China now claims that it still has control over the falling space station and can decide where it will crash. Zhu Congpeng, a top engineer at the China Aerospace Science and Technology Group, told the state-backed Science and Technology Daily newspaper that the China National Space Agency (CNSA) is still in control of Tiangong-1 and has been monitoring its descent.

The local report stated that China expects Tiangong-1 to fall into a designated area of the sea in the first half of this year. China also claims that the spacecraft's re-entry will not pose a threat to the environment or the population.

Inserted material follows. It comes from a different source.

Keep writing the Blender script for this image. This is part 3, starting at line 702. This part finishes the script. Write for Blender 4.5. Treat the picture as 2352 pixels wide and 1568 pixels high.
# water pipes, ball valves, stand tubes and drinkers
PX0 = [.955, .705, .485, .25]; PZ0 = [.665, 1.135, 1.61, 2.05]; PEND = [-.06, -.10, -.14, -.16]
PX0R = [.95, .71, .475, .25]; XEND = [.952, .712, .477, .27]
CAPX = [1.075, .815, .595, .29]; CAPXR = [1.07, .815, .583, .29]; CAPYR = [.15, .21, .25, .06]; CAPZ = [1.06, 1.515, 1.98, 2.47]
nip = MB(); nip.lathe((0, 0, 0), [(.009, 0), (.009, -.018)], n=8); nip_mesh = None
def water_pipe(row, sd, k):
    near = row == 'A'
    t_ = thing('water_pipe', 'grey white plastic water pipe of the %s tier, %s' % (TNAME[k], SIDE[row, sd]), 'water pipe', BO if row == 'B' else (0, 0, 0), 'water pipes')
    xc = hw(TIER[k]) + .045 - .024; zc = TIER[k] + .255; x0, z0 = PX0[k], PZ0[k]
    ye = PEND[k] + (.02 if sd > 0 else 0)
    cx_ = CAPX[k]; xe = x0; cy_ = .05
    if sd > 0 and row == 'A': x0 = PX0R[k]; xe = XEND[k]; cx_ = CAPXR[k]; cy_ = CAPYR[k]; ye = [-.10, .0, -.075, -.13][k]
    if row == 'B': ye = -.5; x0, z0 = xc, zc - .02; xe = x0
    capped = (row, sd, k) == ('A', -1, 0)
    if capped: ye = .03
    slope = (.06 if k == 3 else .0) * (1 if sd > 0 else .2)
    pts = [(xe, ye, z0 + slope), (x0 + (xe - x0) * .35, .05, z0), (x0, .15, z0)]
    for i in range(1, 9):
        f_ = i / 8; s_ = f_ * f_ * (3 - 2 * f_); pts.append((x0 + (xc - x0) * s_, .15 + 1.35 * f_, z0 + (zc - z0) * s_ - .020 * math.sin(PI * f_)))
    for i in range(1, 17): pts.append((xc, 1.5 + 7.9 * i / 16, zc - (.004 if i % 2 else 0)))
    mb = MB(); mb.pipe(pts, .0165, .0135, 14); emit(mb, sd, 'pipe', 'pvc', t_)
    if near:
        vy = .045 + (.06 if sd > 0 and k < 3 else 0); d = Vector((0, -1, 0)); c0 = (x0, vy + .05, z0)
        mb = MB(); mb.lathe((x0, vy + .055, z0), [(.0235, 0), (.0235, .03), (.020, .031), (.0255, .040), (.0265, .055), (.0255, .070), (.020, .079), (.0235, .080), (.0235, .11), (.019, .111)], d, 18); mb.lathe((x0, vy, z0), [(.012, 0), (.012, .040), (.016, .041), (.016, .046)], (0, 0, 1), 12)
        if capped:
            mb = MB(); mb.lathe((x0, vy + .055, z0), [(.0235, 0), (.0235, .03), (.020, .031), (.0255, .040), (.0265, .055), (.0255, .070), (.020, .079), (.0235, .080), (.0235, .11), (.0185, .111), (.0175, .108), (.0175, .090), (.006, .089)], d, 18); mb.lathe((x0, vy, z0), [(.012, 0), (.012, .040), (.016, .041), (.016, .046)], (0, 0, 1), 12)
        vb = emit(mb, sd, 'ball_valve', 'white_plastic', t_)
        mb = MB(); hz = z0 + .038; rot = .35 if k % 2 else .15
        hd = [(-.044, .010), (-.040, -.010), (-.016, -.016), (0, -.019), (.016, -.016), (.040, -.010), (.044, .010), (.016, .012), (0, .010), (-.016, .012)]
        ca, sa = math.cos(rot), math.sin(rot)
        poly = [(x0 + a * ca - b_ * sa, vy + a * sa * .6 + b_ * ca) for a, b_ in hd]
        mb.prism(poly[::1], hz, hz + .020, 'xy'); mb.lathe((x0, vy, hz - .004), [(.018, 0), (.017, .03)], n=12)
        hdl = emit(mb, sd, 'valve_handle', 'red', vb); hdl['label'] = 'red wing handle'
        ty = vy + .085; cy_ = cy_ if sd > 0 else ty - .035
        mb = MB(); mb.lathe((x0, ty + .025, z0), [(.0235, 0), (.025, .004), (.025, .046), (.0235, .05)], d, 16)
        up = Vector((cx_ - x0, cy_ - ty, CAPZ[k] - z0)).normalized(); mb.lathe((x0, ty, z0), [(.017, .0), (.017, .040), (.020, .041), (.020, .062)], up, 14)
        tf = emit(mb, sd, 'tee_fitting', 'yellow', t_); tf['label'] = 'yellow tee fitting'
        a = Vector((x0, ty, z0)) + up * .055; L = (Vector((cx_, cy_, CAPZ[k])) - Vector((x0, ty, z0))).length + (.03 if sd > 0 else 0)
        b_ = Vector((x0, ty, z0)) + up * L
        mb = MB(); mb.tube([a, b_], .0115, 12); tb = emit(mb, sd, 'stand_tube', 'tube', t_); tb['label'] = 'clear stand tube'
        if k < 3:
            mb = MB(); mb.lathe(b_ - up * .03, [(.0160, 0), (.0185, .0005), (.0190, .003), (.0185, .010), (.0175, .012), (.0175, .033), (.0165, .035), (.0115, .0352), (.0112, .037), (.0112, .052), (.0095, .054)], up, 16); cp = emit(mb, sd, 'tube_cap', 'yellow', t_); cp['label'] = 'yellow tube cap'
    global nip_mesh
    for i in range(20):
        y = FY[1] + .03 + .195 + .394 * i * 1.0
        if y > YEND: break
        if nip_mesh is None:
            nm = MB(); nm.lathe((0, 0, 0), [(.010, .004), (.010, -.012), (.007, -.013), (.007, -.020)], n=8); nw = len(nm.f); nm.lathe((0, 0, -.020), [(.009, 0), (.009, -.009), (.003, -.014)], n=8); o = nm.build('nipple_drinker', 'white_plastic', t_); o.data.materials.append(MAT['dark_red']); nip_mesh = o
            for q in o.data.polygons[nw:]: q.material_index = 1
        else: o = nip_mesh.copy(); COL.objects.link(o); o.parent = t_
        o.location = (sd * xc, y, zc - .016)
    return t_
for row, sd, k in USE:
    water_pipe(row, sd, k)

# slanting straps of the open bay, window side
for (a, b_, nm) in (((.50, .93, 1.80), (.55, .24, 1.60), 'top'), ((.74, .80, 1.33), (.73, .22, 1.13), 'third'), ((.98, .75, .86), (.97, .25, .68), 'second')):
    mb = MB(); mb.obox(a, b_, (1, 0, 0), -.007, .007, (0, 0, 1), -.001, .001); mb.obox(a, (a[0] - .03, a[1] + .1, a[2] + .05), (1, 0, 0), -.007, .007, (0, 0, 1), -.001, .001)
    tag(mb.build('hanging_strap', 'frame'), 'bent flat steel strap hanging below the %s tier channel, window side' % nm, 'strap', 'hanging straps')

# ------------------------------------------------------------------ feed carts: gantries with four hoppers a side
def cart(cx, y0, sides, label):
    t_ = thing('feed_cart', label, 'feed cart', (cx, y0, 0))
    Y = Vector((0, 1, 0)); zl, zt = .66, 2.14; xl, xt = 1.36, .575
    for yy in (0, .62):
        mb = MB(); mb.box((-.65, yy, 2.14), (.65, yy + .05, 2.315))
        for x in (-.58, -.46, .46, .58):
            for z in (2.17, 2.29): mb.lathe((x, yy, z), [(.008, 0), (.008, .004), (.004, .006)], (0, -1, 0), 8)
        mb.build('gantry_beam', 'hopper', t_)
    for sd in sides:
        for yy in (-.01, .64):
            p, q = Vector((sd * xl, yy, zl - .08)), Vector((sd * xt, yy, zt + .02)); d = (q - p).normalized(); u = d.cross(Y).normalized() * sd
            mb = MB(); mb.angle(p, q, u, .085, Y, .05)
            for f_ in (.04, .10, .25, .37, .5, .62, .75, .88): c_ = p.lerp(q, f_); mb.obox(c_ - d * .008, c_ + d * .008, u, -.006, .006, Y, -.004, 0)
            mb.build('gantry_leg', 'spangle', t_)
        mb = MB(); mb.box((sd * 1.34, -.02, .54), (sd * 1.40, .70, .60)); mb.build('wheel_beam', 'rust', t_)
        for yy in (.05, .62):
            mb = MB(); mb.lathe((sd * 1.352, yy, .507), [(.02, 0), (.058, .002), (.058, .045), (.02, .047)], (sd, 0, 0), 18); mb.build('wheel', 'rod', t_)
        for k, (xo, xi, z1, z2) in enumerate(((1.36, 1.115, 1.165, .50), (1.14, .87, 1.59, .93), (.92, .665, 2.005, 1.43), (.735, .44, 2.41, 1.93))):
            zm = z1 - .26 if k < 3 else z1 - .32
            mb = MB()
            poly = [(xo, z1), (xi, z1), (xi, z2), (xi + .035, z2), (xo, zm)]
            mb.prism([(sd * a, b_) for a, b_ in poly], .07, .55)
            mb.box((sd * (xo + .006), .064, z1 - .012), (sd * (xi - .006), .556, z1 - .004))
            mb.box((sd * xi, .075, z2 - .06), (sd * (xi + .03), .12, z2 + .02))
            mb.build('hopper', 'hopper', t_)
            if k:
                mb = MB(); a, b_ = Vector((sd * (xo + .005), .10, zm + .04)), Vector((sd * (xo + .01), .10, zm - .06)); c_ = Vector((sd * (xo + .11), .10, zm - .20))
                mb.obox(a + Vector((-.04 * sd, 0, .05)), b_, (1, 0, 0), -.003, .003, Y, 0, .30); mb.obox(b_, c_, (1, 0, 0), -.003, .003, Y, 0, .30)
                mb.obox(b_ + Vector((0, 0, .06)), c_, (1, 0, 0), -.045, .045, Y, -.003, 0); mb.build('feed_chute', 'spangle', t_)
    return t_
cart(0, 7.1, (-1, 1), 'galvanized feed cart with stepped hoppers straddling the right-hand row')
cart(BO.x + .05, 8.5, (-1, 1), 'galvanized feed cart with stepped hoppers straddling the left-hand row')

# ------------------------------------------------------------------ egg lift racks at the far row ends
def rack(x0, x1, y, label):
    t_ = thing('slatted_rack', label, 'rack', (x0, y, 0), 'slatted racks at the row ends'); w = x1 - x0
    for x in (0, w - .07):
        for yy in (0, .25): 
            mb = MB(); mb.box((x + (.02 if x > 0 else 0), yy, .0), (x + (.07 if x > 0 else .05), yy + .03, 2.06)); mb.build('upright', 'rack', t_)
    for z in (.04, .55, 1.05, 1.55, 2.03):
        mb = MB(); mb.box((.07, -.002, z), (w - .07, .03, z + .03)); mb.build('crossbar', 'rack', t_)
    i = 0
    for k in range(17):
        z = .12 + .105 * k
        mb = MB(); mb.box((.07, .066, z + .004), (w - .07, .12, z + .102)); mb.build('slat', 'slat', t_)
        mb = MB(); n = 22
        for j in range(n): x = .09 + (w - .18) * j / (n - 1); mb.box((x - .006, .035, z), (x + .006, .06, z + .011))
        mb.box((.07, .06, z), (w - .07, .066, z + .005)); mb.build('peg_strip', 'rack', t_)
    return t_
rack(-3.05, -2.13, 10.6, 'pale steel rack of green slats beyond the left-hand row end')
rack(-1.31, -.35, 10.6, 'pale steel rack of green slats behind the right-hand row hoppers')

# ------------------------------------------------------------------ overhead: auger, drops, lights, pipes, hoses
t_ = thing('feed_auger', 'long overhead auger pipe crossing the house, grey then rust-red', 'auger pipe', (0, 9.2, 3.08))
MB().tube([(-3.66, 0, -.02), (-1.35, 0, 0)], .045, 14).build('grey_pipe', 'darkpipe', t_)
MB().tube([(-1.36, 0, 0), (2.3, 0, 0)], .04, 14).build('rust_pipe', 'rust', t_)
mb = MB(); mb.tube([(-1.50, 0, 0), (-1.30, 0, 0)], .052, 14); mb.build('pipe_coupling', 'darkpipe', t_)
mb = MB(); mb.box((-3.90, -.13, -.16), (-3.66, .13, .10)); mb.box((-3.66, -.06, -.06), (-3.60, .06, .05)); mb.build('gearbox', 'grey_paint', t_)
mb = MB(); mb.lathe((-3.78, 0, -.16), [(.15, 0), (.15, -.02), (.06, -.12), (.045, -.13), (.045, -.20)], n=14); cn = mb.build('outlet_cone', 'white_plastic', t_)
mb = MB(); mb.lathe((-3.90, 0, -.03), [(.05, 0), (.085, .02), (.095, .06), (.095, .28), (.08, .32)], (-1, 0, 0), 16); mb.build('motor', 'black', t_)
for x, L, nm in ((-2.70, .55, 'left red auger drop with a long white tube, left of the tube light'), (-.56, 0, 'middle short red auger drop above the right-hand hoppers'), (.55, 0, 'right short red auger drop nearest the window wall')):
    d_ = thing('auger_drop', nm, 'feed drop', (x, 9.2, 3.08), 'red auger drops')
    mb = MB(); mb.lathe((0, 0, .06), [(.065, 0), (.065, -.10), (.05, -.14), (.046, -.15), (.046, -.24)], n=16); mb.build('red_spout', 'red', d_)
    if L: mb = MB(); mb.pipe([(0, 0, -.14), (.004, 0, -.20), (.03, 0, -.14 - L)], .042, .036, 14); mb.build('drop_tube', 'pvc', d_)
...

"We have been continuously monitoring Tiangong-1 and expect to allow it to fall within the first half of this year," Zhu was quoted as having said to the Chinese newspaper, Reuters reported. "It will burn up on entering the atmosphere and the remaining wreckage will fall into a designated area of the sea, without endangering the surface," he said.

Tiangong-1
Artist's conception of the Chinese space station Tiangong-1 CMSA

China has reportedly designated a deep-sea area in the South Pacific as Tiangong-1's crash site – the area is also known as the "spacecraft cemetery" and over 200 spacecraft are believed to have crashed there. Russia's Mir space station, the Progress spacecraft, as well as Nasa's Compton Gamma-Ray Observatory have all reportedly made their death plunge in that very same place.

However, a non-profit organisation called Aerospace Corporation that works with the US government, said the Chinese space station's re-entry was unlikely to be controlled. The group has also said that despite an uncontrolled re-entry Tiangong-1's highly anticipated crash is highly unlikely to cause any damage to people or property.